Common experiences of genocide – Tutsi, Armenian, Jewish or otherwise – should and must be compared. The Holocaust Memorial Day Trust successfully brings these valuable perspectives together. By contrast – even when done with the best of intentions – comparing Trump to Hitler, and therefore American Muslim lives to European Jewish deaths, is inappropriate and offensive. It desensitises us to real acts of genocide and risks turning millions of victims into political pawns.
Unfortunately we live in a society with a woefully limited historical memory. Many public figures have trivialised Nazi racial policy by applying it to everything from immigration policy to disability benefits. In the eyes of his many critics, Trump’s racism and misogyny make him an irresistible figurehead for Nazification.
Shared memes and slogans are ripe for the purpose of emotional exploitation; street placards and social media posts have been awash with swastikas and references to “Never Again”. In an emergency Commons debate, Mike Gapes, a Labour MP, labelled the Prime Minister “Theresa the appeaser”. LBC presenter James O’ Brien has called Trump a ‘Nazi’ for treating individual Muslims like ‘untermensch’. Ironically, O’ Brien said this in the context of a programme in which he defended Arab states’ boycott of Israeli citizens.
Even with a loathed figure like Trump, Jews should be especially cautious of making Nazi comparisons. After all, the UK’s working definition of anti-Semitism includes equating the State of Israel with Nazi Germany. The normalisation of such comparisons allows elements of the political Left to attack Jews and the Jewish state in a demented and demonising fashion. In this twisted worldview, Gaza and Jenin become morally equivalent to the Warsaw Ghetto.
When individual Jews choose to invoke Nazi comparisons or their dead relatives, they risk cheapening the sacrifices of those who cannot speak for themselves. They also conform towards a disturbing cultural trend which sees Muslims as “the new Jews”. In reality, both religious minorities are the victims of unacceptable prejudice in the modern age.
Trump’s political programme is ugly and discriminatory. But there can be no serious parallel between the United States and the unique circumstances of Nazi Germany, even in its first few weeks. One is a federal republic with a strong system of checks and balances. It has a deeply embedded culture of liberal democracy. The other was a totalitarian dictatorship. It triumphed over a fragile order that collapsed under the strain of street fighting, popular anti-Semitism and the Great Depression. Trump has not called for genocide or territorial conquest. Hitler called for both long before he became German Chancellor in 1933. No newspapers have been forcibly shut down. No political opponents have been rounded up or assassinated. No businesses have been officially boycotted. No minority groups have been hounded from their professions.

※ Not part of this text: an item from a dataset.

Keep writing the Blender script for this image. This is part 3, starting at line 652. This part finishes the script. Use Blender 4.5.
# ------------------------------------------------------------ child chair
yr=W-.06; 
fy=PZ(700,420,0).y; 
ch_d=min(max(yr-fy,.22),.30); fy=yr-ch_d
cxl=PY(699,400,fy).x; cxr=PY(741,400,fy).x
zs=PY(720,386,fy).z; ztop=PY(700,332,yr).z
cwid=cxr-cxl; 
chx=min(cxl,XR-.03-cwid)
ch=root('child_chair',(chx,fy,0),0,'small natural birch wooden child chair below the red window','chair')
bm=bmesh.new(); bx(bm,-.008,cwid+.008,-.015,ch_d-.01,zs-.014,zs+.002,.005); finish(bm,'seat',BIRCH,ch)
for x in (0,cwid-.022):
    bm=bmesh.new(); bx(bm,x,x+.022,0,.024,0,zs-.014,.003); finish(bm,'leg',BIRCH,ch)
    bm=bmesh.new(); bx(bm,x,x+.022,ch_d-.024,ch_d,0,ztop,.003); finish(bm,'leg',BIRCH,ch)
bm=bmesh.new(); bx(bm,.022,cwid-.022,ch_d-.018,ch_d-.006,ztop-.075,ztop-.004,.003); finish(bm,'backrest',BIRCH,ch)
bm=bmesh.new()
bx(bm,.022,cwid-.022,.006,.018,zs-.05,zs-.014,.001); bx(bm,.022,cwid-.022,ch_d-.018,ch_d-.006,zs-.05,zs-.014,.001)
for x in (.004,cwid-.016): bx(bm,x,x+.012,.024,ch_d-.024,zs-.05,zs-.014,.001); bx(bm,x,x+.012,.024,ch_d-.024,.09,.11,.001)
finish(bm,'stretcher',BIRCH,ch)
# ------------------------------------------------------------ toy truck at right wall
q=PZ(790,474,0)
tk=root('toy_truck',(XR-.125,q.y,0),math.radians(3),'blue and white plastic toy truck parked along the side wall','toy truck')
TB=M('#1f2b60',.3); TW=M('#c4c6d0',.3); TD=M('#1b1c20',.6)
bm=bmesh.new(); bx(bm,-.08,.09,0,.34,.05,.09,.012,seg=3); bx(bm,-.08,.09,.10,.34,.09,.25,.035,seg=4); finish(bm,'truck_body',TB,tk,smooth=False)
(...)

Ideally, Trump should be treated on his own terms. If, however, you cannot resist referencing history, then it is more proportionate to view Donald Trump’s actions against the backdrop of America’s own troubled history of immigration and race relations. Thousands of Native American tribespeople were ethnically cleansed by Andrew Jackson during the Trail of Tears in the 1830s. Slavery of African Americans was not outlawed by the US Constitution until Congress passed the Thirteenth Amendment in 1865. Under the Jim Crow laws, African Americans continued to face racial segregation and could not register to vote in many Southern states until 99 years later. Chester Arthur excluded further Chinese immigrants from 1882 onwards. Calvin Coolidge’s 1924 National Origins Act explicitly targeted Jews, Italians and others from Southern and Eastern Europe. Franklin Roosevelt turned away the St. Louis, resisted Jewish immigration and locked up innocent Japanese and German Americans during the Second World War. Under Dwight Eisenhower, hundreds of thousands of illegal Mexican Americans were rounded up and deported during Operation Wet Back in the 1950s.
Clichéd parallels with the Nazis should be critiqued and ultimately rejected. The above list clearly shows that America has its own embarrassing history of ethnic and religious discrimination. Decades from now, historians, teachers and students will most likely add Trump’s temporary immigration ban to this damning record.